The set was concurrently playful and slick. Big, white, circular fans hung above the stage; Asian in style and of varying heights and angles, they evolved into globes of varying bright greens, blues, and pinks throughout the show, accompanying an attractive light display consisting simply of a large white cloth supporting a sheet of tiny colored lights providing the backdrop. Imogen came out in a large flowered skirt and a black corset which she immediately complained about, then called addictive. "You just fall in love with the shape." She was bouncy, comfortable, full of good humor, and very, very girly. Right away she multi-tracked and sang, clapped, and snapped with herself on "Just for Now," from the new album Speak for Yourself. Next she introduced her "band"; the MIDI keyboard serving as bass, a beat box, her four-track sampler/harmony machine, the Mac laptop playing the man behind the velvet curtain, and a few other technical dealies I'd be faking it to try and list accurately. It was a confusing-looking undertaking, but she held a pose of relaxed mastery over the whole operation that put us all in the mood.

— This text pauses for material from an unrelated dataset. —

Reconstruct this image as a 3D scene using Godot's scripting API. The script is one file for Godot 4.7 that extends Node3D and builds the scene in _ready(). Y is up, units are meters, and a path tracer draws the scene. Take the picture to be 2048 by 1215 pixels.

Her second song, "Say Goodnight and Go" reminded me that her vocals have some aesthetic qualities shared by Sarah McLachlan, Tori Amos, a little Sade, and a bit of Coccteau Twins' Elizabeth Fraser. She stepped up to that black baby grand for the third song, "Come Here Boy" a cut off her first solo album, and commented on how nice it was to play a real piano for a change. She took full advantage and showed us a soft, ghostly ache that I still reflect on today. Not one to be pigeonholed, she then reminded us of her goofy charm with a tale
about her first gig in Chicago, one nobody showed up at because it landed on the same night as the last episode of "Seinfeld." Next came the intricate "The Walk" off the new record and then "Loose Ends," which was a little more forceful, masculine, strong and pounding. We were treated to some great emotive, primal screaming and a wonderfully abrupt stop.
Zoe returned to play cello along with "Speeding Cars," slow and sweet and penetrating; a drama of intensity and emotion from quiet to feeling, breathing thunder. Then, the soft vocals on "Clear the Area" couldn't muffle her message of unconditional support: "You'll find your way back down, and I'll keep the area clear." She saddled back up to the piano and dipped into her Frou Frou days with "Let Go" which gorgeously, painfully expresses that "there's beauty in the breakdown." For her first encore she was back to the piano for the poplular "Candlelight" from I, Megaphone. Then she went into one that made some big rock noise, danced and flailed around; all dramatic black and white geisha wailing, it was by far the most my style up to this point. "It took the breath out of me, that one!" she said, and joked about the corset again. She missed a note on the piano starting the final song, "The Moment I Said It," immediately
blamed and chastised the piano, then started again. The humor with which it began shredded away to empathetic apprehension when the gist of the song hit home: "I've got a bad feeling about this, trust me on this one; you're going to throw it all away."
Recording what you play and instantly looping and integrating it into a song gives one the part-of-the-action, up close feel of, say, watching your food be masterfully prepared for you right at your table at a Japanese steakhouse. In fact, at one point Imogen said that the cheers from the very audience there that night made it into the song at hand. As I mentioned earlier, with just the cello in Zoe's opener it was a bit much of one thing, the innovation of the layers of sound grew tired quickly. But with vocals, beats, and keyboards all at hand the landscape spreads out endlessly.
Imogen is cute, like a girl playing dress-up cute. She reminds me of the Pride parade. She's intelligent, funny, and endearingly self-deprecating, but she also exudes a whisper of discerning taste, not quite elitism but of familiarity with the upper echelon; perhaps a clinging wisp leftover from her boarding school days when she trained in classical piano. Eh, maybe it's just the accent. She's very, very creative, energetic, and talented. I now align myself with the crowd of Heap fanatics, having so enjoyed this live show. I am, officially, a fan for all seasons.